The dominant role of banks as intermediaries in capital transactions has diminished, meaning that bond yields are becoming more relevant pricing instruments than bank loan interest rates. Bond rates also have stronger linkages than bank rates across national borders and across the Atlantic. Bank rates are still more reliant on rates set by the national monetary authorities, whereas bond yields tend to react more readily to other influences as well.

Transatlantic capital flows are increasingly driven by portfolio considerations. The closer we move to a single pool of capital, as we are continuing to do, at least in the very advanced world, the more such capital will carry a single price tag.What is the implication of all this for policy coordination across the Atlantic, and more broadly among the G-7 countries?
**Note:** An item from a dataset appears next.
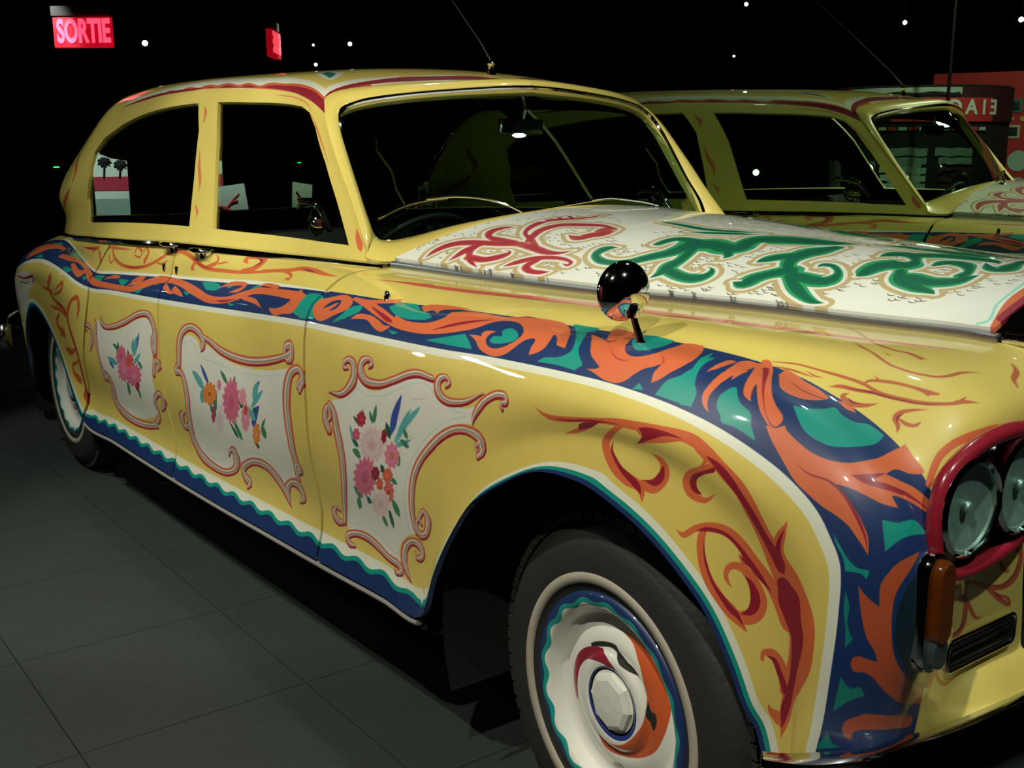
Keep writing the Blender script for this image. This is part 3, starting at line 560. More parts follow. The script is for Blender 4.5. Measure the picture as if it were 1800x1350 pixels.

The evolution toward a global capital market is creating a natural center of gravity for interest rate determination in Washington, the modern Rome. International interest rates are increasingly driven by the U.S. Federal Reserve, which is today playing a global role similar to that played on a regional basis by the German Bundesbank in Europe in the late 1980s and early 1990s. Central banks, however, have a national mandate, with domestic objectives enshrined in their legal statutes. The Federal Reserve pursues primarily domestic aims in setting U.S. monetary policy, just as the Bundesbank did 15 years ago.

Just as it did in Europe, this may pose problems for countries that are at a different stage in the business cycle or, more fundamentally, have a significantly different growth potential from the leading country, in this case the United States. Today, such problems face a number of European countries, which have failed to reform their economic structures. As a result, countries outside the United States see a greater need for policy coordination, given that the repercussions of U.S. monetary policy spread far beyond America's borders. And this applies not only to Europe, but perhapseven more so in emerging markets.

In the early 1990s, the Bundesbank's interest rate policy was particularly untenable for the rest of Europe because of the European Union's fixed exchange rate regime, which did not allow other countries any room for maneuver. In today's Transatlantic relationship, the restrictions are not that stringent, given the flexibility of the dollar/euro exchange rate. Nevertheless, the correlation of high Transatlantic interest rates restricts Europe's room for pursuing an independent monetary policy, especially at times when rates are rising.

The European Central Bank, of course, can set the interest rates it deems appropriate, but market rates do not necessarily follow. At least outside the United States, market rates are much less swayed by national monetary policies, than in the past, but obey the laws of a global capital pool. Although prospects for economic recovery in Europe remain uncertain, the growth differential between the United States and Europe seems to be widening again, as the United States moves into another upswing. If the strong U.S. growth scenario drives up U.S. bond yields, and European bond yields follow, Europe may come under pressure to use other policy methods to stimulate growth.

Fiscal policy, however, has clearly been largely exhausted, which leaves structural policy as the only option. For some European governments it will be politically difficult to press for serious structural reforms ˇ meaning that Europeans are going to have a hard time catching up with the United States. Nevertheless, the Europeans will have to find a way to implement needed structural reforms both as a means of stimulating their economies and to raise their growth potential in the medium term, given that monetary policy is now such a weak lever.

There is, of course, one way to limit the consequences of these Transatlantic interest rate correlations. Europe may be able to gain some protection from U.S. interest rate contagion if it continues to create its own highly efficient capital market, similar to the market the United States has established over the past few decades. I hope that the Europeans have clearly understood this message, and that they will press forward with the necessary actions as soon as reasonably possible.

Gerd Häusler is Counselor and Director of the International Capital Markets Department of the IMF. He was previously Senior Advisor to the Deutsche Börse in Frankfurt, and before that Chairman of Dresdner Kleinwort Benson in London. He was also a member of the Board of Managing Directors at Dresdner. He spent twelve years at the Bundesbank, where he held a number of positions including Member of the Board of Managing Directors and of the Central Bank Council.